Supporters of Donald Trump outside the US Capitol on January 6, 2021
Thomas Hengge / Shutterstock.com

The current political climate in the United States is being viewed through the lens of history. The warning centers on rhetoric, institutions and recurring patterns that scholars have associated with fascist movements and democratic breakdown.

In a recent YouTube video, Dutch historian Rutger Bregman argues that America’s political crisis has reached a point where the word “fascism” can no longer be avoided.

Bregman says the term remains difficult to use because it is inseparable, for many people, from the Holocaust, Nazi Germany and the murder of six million Jews.

That caution, he says, is understandable. But in his view, the fear of overstating the danger can become its own risk if it prevents people from recognizing a political pattern as it develops.

The comparison is still highly contested, especially among those who believe the word should be reserved for the regimes of 20th-century Europe. Bregman frames his case as a historical warning.

Warning signs

A central reference point is Robert Paxton, the American historian known for his work on fascism. Paxton had long been wary of applying the label to Trumpism, but reconsidered after the attack on the US Capitol on January 6, 2021.

Paxton said in an interview that the Capitol attack “removes my objection to the fascist label.” His shift carried weight because he had spent decades urging care with the term.

Fascism, in Bregman’s reading, is not a single rigid formula. It is a pattern that can take different national forms while keeping recognizable habits of power.

Those habits include telling supporters that the country has been robbed of its greatness, that internal enemies are to blame, and that ordinary democratic procedures are too weak to repair the damage. Bregman places Trump’s “Make America Great Again” slogan within that tradition.

Democracy under strain

The Dutch historian also points to revenge politics, disdain for perceived weakness, hostility toward immigrants and political opponents, and the portrayal of one leader as uniquely able to save the nation.
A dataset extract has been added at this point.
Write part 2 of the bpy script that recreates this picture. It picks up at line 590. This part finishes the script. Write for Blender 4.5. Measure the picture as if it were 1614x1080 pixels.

He cites Trump’s statements “I am your retribution” and “I alone can fix it” as examples of that political style.

His warning is not limited to campaign language. He also focuses on what happens when a movement with those instincts gets close to state power or holds it.

In his account, pressure on civil servants, attacks on universities and journalists, loyalty demands and the weakening of independent institutions are part of the same danger. They show how a democracy can be hollowed out while many of its formal structures remain in place.

To explain that process, Bregman refers to Paxton’s essay “The Five Stages of Fascism.”

Paxton’s framework treats fascism not only as an ideology, but as a sequence in which grievance politics can become a movement, enter government and then reshape the state.

Narrow window

Bregman argues that the United States is now in a dangerous phase of that sequence.

His warning is not simply that Trump has used extreme language, but that the rhetoric, institutions, elite alliances and political violence are beginning to reinforce one another.

He says that recognizing the pattern should push opponents of authoritarian politics toward broad coalitions, election work and fewer internal purity tests.

The argument will remain disputed. But Bregman’s message is that outrage is not a strategy. The pattern, he argues, has to be recognized early enough for democratic opponents to organize against it.